2nd Mob Hit This Month? It's Getting Weird: Luchese-Linked Loanshark Killed Friday In Brooklyn

A 77-year-old loan shark with ties to the Luchese crime family was found dead from a gunshot wound to the head in his Sheepshead Bay, Brooklyn, home on Friday.

Vincent Zito lived here with son and grandson. (NYDN)

Vincent Zito had been shot in the back of the head execution style, and was found inside his three-story Sheepshead Bay home at about 3:15 p.m. on Friday.

Earlier this month, Sylvester Zottola, 71, a Bonanno crime family associate, was shot to death while waiting in his SUV for a cup of coffee at a McDonald's drive-through window in the Bronx.

Zito's grandson Joseph, who lives at the address with Zito and Zito’s son, found the body after he came home from school.

Zito was found face up on the floor next to the firearm that was used to kill him.

Zito is survived by his older brother Anthony, 82 - who was locked up for extortion in 1971.

Initially, it was believed Zito may have taken his own life, but the entry wound was in the back of the head, making suicide seem less likely, sources told the Daily News. Some reports say the murder scene may have been staged to appear like a suicide.
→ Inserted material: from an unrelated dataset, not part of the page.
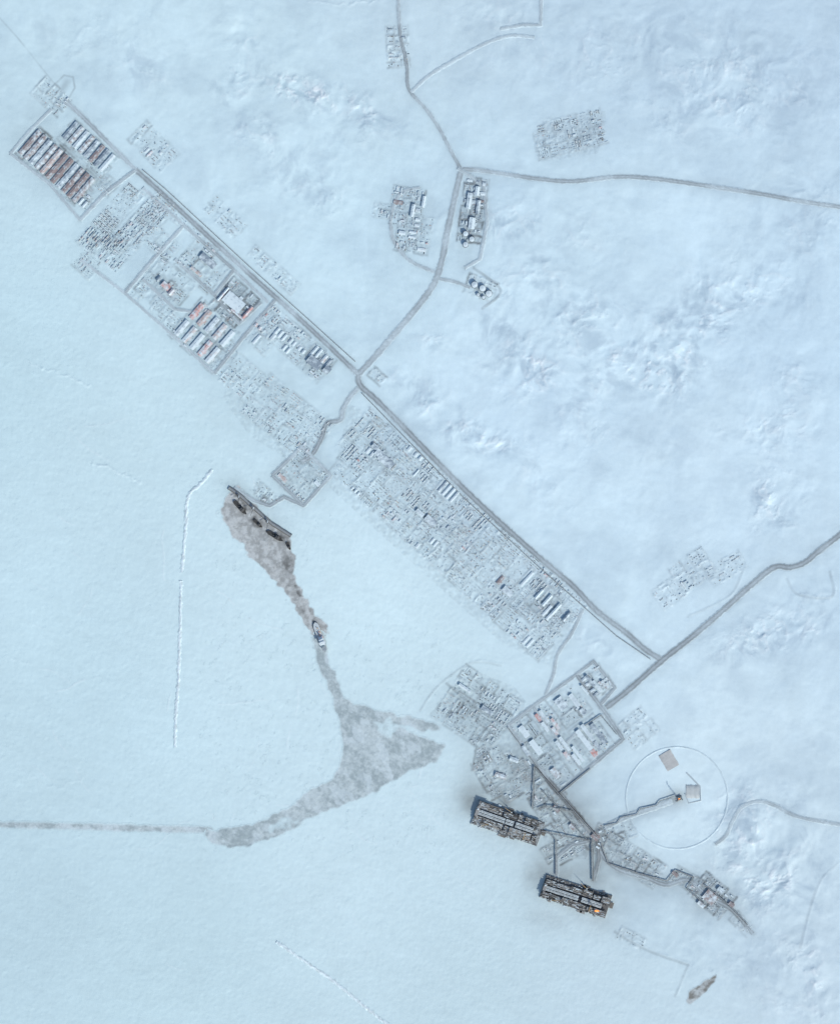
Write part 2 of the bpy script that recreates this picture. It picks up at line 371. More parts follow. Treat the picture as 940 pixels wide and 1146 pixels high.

Police are awaiting the autopsy results before declaring Zito’s death a homicide.

A witness told the News he'd heard Zito had been shot twice. Howard Stewart, 43, a handy-man renovating Zito’s basement, said Zito’s son had told him that.

“One shot kill him on the spot. Understand? Two shot to the head? Man. It’s a setup,” Stewart said. “I worked in police in Jamaica all my life. It’s a setup.”

This shooting may also have been captured in video; reportedly there are cameras focused on the back door of the home that could reveal the shooter.

As per police sources, Zito was arrested for loan sharking in the past and has been linked to the Luchese crime family. 

His older brother, Anthony, 82, also has ties to the Lucheses and was jailed in 1971 for extortion.

Zito was described as a “schemer” by one neighbor who noted that he once sold a resident a gallon of gas for $100 after Superstorm Sandy.

“I think he was like (a snake),” one neighbor who didn’t want to be identified told the News. “He was … not good.”